Ackman argues that the government would come out ahead if it simply cancelled the $348.2 billion Fannie and Freddie would currently be required to pay to buy back their preferred shares under terms established in 2008.
Cancelling Fannie and Freddie’s balance sheet liabilities would not be a gift to existing shareholders, Ackman maintains, because the mortgage giants never got credit for $301 billion in payments they made to the government when the Treasury was sweeping all of their profits into government coffers.
If the government instead tried to convert its preferred shares into common stock, Fannie and Freddie would have difficulty raising money from the private sector, Ackman argued — and face a flood of lawsuits from existing investors that would delay their exit from conservatorship.
Ackman complained that the media “often depicts Pershing Square as having wealthy investors,” but noted that the company manages funds on behalf of thousands of small shareholders as well as pension funds and others that invest on behalf of retirees and other small investors.
“While the press and some politicians attempt to portray the [potential release of Fannie and Freddie] from conservatorship as a windfall for the rich, the vast majority of the value created here will go to small investors,” Ackman claimed.
Depending on what the Trump administration has in mind for the mortgage giants, it may not be required to obtain Congressional approval.
Moody’s Chief Economist Mark Zandi said Monday that the most likely outcome is that the Trump administration keeps Fannie and Freddie in conservatorship so mortgage rates don’t go up.
Zandi said he’d like to see Fannie and Freddie chartered as government corporations with an explicit guarantee, which would help keep mortgage rates low.
Real estate industry groups like the National Association of Realtors and the Mortgage Bankers Association have proposed a “utility-style” model for Fannie and Freddie that would provide an explicit guarantee while limiting their risks and profits.
But because Congress would have to pass legislation approving such a model, there’s virutally no chance of that happening, Zandi said.
Trump has a tight grip on Fannie and Freddie
The Trump administration gained tight control over Fannie and Freddie after Pulte, grandson of PulteGroup founder William J. Pulte, fired 14 board members and made himself the chair of both companies in March.

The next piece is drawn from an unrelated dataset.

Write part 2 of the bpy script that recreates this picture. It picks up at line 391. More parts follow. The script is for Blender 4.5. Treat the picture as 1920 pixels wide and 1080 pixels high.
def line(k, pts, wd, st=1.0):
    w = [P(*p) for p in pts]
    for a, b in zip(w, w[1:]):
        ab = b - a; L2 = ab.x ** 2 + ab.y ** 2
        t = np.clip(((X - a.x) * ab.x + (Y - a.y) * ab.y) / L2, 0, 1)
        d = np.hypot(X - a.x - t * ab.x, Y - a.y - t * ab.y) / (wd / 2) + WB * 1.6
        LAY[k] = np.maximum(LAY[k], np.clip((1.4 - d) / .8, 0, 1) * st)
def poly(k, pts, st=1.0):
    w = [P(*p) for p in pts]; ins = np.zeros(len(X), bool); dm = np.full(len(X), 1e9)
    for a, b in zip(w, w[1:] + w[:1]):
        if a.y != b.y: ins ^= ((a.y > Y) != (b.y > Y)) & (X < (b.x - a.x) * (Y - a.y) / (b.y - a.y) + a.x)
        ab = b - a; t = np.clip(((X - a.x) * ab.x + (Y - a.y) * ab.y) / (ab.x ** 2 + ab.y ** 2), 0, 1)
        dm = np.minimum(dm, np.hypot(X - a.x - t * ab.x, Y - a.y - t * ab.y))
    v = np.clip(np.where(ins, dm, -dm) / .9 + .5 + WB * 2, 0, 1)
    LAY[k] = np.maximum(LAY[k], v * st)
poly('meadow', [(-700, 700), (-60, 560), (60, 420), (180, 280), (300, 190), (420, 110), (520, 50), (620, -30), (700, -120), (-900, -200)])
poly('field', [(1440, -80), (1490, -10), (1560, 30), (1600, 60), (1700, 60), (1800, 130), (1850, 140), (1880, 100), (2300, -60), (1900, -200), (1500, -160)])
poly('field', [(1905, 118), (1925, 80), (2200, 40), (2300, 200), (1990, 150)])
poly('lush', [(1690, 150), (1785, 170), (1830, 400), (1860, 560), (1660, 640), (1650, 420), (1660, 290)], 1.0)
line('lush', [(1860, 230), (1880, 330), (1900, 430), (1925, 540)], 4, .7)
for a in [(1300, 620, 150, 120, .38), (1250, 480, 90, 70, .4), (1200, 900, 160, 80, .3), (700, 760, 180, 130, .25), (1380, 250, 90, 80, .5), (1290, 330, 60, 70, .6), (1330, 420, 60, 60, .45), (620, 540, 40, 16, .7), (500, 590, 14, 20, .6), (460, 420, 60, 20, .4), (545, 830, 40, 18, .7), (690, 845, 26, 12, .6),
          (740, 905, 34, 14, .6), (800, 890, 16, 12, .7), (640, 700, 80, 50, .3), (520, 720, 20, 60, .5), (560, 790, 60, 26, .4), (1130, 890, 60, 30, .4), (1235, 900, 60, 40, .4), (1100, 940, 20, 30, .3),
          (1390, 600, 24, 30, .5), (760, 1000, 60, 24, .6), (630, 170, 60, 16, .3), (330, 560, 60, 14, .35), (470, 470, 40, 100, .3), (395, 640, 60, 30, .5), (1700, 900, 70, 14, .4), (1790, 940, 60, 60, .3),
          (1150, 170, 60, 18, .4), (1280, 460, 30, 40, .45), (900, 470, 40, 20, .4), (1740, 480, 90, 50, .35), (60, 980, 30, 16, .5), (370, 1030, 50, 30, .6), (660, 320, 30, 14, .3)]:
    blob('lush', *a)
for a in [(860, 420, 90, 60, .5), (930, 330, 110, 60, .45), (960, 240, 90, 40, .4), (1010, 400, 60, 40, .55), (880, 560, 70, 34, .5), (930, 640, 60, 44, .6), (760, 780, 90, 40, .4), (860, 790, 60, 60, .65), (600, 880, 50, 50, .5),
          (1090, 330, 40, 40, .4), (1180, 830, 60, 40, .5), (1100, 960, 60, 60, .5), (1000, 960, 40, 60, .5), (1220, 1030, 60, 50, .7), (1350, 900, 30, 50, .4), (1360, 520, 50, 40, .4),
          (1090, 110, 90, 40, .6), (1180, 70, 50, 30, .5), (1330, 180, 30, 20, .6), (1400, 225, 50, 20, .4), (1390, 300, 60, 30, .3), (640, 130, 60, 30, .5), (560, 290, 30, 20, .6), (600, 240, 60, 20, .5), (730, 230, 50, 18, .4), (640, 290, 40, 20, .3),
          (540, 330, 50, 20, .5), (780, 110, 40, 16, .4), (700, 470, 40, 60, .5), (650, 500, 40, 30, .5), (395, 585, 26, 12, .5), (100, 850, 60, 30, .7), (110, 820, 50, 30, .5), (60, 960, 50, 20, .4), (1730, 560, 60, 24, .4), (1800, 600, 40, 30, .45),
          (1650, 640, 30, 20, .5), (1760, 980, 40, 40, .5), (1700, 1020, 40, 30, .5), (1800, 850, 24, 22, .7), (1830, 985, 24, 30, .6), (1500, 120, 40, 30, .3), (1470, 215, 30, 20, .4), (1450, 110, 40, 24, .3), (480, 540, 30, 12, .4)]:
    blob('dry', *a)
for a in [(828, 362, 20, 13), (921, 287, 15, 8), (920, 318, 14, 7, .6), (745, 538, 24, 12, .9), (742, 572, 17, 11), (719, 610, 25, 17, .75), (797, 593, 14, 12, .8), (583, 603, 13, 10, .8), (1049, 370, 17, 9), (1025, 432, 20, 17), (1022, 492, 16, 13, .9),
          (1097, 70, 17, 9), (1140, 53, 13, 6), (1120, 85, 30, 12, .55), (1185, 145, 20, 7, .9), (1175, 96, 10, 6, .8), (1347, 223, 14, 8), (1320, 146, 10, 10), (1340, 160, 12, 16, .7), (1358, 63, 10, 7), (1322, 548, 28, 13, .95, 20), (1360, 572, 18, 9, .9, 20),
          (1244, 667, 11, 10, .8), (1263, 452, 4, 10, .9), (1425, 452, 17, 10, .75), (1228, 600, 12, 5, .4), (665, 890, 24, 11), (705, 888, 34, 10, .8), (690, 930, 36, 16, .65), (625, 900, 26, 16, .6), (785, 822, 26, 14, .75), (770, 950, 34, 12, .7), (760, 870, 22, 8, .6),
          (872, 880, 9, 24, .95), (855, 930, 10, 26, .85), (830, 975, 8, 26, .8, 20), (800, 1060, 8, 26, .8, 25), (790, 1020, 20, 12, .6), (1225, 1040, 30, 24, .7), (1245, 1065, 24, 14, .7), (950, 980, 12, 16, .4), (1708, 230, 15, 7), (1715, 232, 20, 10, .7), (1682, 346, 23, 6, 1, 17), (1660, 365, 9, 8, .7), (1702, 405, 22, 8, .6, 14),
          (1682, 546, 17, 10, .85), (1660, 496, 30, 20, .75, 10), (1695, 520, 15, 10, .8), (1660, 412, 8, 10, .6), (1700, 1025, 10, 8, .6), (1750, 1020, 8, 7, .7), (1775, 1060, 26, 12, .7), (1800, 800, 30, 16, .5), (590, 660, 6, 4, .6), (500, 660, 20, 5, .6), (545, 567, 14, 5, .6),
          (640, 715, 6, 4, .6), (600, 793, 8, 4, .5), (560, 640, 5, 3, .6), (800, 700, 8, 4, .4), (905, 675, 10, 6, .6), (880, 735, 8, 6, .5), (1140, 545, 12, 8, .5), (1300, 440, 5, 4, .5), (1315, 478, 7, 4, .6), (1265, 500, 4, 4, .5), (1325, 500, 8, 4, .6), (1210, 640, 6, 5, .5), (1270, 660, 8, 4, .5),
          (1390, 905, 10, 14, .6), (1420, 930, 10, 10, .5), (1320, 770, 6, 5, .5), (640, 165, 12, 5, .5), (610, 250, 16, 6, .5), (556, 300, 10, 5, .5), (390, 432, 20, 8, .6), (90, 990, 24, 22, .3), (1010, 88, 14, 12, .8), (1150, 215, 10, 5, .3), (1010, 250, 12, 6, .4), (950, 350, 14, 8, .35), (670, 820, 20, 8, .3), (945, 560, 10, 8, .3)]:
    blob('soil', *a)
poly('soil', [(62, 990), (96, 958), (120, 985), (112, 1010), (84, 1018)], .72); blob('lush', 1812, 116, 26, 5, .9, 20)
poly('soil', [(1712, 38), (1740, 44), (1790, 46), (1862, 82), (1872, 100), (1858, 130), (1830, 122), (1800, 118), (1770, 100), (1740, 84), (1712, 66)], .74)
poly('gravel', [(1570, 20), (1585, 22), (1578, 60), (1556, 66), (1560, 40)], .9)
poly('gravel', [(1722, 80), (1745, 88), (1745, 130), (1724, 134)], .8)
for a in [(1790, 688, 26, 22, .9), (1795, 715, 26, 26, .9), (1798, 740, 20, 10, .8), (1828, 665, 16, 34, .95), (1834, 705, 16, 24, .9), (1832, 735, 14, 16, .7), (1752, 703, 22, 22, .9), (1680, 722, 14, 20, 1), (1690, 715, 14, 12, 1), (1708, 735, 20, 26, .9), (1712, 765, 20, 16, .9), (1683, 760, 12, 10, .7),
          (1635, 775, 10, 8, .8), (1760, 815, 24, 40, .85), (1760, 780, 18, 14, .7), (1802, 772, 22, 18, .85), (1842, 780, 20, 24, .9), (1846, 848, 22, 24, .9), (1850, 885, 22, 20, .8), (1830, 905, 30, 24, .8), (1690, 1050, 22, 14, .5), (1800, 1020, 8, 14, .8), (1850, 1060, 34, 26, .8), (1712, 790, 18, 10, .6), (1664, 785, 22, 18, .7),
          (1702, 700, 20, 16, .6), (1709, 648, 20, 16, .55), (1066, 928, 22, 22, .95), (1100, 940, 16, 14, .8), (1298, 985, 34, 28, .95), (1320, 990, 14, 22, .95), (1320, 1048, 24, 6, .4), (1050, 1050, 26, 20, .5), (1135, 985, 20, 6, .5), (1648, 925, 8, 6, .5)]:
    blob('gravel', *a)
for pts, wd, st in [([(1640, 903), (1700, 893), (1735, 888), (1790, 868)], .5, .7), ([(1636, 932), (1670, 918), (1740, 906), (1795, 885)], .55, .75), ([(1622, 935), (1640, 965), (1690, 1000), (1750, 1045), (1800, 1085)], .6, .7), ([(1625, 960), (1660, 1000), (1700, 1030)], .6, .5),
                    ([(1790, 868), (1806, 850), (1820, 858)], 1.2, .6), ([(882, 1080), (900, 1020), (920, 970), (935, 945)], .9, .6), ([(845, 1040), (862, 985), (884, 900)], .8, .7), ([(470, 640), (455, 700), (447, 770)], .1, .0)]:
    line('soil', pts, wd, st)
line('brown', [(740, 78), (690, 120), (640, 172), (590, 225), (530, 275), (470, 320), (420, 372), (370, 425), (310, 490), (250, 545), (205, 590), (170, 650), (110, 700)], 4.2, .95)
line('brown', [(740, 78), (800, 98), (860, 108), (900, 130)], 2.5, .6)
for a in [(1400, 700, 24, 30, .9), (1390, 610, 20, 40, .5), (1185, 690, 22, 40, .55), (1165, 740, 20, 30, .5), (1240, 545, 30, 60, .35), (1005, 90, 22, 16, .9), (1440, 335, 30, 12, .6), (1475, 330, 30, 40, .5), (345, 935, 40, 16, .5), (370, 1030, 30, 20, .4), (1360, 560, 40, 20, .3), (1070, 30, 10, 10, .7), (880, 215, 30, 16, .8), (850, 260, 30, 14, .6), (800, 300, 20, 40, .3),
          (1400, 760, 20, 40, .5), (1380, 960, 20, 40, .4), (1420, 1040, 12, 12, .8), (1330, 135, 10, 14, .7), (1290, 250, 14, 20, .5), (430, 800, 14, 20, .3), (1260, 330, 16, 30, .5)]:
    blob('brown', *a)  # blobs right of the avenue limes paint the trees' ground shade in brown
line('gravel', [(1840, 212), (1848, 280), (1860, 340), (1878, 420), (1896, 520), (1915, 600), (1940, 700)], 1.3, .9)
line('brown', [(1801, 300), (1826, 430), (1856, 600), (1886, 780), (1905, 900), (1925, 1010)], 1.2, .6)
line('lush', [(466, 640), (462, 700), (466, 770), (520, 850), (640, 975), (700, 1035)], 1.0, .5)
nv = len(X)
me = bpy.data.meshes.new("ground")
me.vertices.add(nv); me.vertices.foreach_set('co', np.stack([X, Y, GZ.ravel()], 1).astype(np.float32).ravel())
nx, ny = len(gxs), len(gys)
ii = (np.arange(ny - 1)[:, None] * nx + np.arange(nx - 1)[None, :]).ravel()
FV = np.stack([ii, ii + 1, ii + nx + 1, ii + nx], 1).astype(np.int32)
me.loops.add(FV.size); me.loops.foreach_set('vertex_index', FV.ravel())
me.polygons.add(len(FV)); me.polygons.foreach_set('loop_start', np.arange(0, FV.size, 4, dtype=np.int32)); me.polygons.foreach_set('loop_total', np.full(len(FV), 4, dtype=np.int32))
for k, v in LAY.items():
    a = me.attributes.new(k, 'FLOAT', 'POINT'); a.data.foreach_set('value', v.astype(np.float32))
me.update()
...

Pulte has issued dozens of orders out of the public eye, eliminating programs and policies intended to boost lending in minority communities, protect borrowers from unfair or deceptive practices, and assess risks associated with climate change.
New appointees to the mortgage giants’ boards include banker and investor Omeed Malik — dubbed “MAGA world’s premier financier” and a “close friend” of Donald Trump Jr. by New York Magazine — as well as former Pulte Group division president Mike Stucky and Brandon Hamara Hamara, vice president of land acquisition at homebuilder Tri Pointe Homes Inc.
Senate Democrats have questioned the legality of Pulte’s Fannie and Freddie board purges and his right to serve as chair of the companies.
In their June 5 letter to Pulte, lawmakers wanted to know what the timeline was for privatizing or restructuring Fannie and Freddie, and whether the FHFA has met with Ackman or any other GSE shareholders.
“To our knowledge, neither FHFA nor the Administration have produced a study on the impact that releasing [Fannie and Freddie from conservatorship] would have on safety and soundness, mortgage rates, or the housing market and financial system more broadly,” Senate Democrats said.
The Trump administration “has also not released any information indicating whether the [GSEs] financial positions would make it feasible to take them public, including by relisting their common and preferred stock, or what taking them public would entail,” lawmakers complained.